UK Starts Offshore Transmission Network Review

Grid Connection

The UK has launched a review into the existing offshore transmission regime to address the barriers it presents to further significant deployment of offshore wind.

Ørsted/Illustration

The current approach to designing and building offshore transmission was developed when offshore wind was a nascent sector and industry expectations were as low as 10 GW by 2030.

The UK now plans to have 40 GW of operating offshore wind capacity by 2030 and to reach a net-zero emissions status by 2050.

In the context of increasingly ambitious targets for offshore wind, constructing individual point to point connections for each offshore wind farm, as the case has been so far, may not provide the most efficient approach and could become a major barrier to delivery given the considerable environmental and local impacts, particularly from the associated onshore infrastructure required to connect to the national transmission network, the government said.

In their 2020 report to Parliament, the Committee on Climate Change called for the government to ”…develop a strategy to coordinate interconnectors and offshore networks for wind farms and their connections to the onshore network and bring forward any legislation necessary to enable coordination…”

The review will be led by the Department for Business, Energy & Industrial Strategy (BEIS) with support from a range of government and Industry bodies and an industry expert group.

It will be split into two main workstreams. The medium-term workstream will seek to identify and implement changes to the existing regime to facilitate coordination in the short-medium term; assess the feasibility and costs/benefits of centrally delivered, enabling infrastructure to facilitate the connection of increased levels of offshore wind by 2030; explore early opportunities for coordination through pathfinder projects, considering regulatory flexibility to allow developers to test innovative approaches; and focus primarily on projects expected to connect to the onshore network after 2025.

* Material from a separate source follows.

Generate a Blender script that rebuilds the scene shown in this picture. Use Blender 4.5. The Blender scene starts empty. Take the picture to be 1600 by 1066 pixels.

The long-term workstream will seek to conduct a holistic review of the current offshore transmission regime and design and implement a new enduring regime that enables and incentivises coordination while seeking to minimise environmental, social, and economic costs; consider the role of multi-purpose hybrid interconnectors in meeting net zero through combining offshore wind connections with links to neighbouring markets and how the enduring offshore transmission regime can support the delivery of such projects; and focus on projects expected to connect to the onshore network after 2030.

BEIS will publish an update on the review by the end of the year, with a view to providing clarity for an enduring approach in 2021.

”Assessing the most beneficial approach to offshore connections will be vital to offshore wind reaching its potential to facilitate net zero in a way that minimises the impact on consumers and coastal communities,” Fintan Slye, Executive Director of the Electricity System Operator, said.

”We are currently carrying out a project to assess the costs and benefits of different coordinated offshore network designs and the technology available to deliver them. We are also assessing whether changes could be made to the offshore connections regime to encourage more coordination and whether there is a role for us to remove some of the other barriers to a more coordinated approach, such as in technical and commercial network codes and standards.”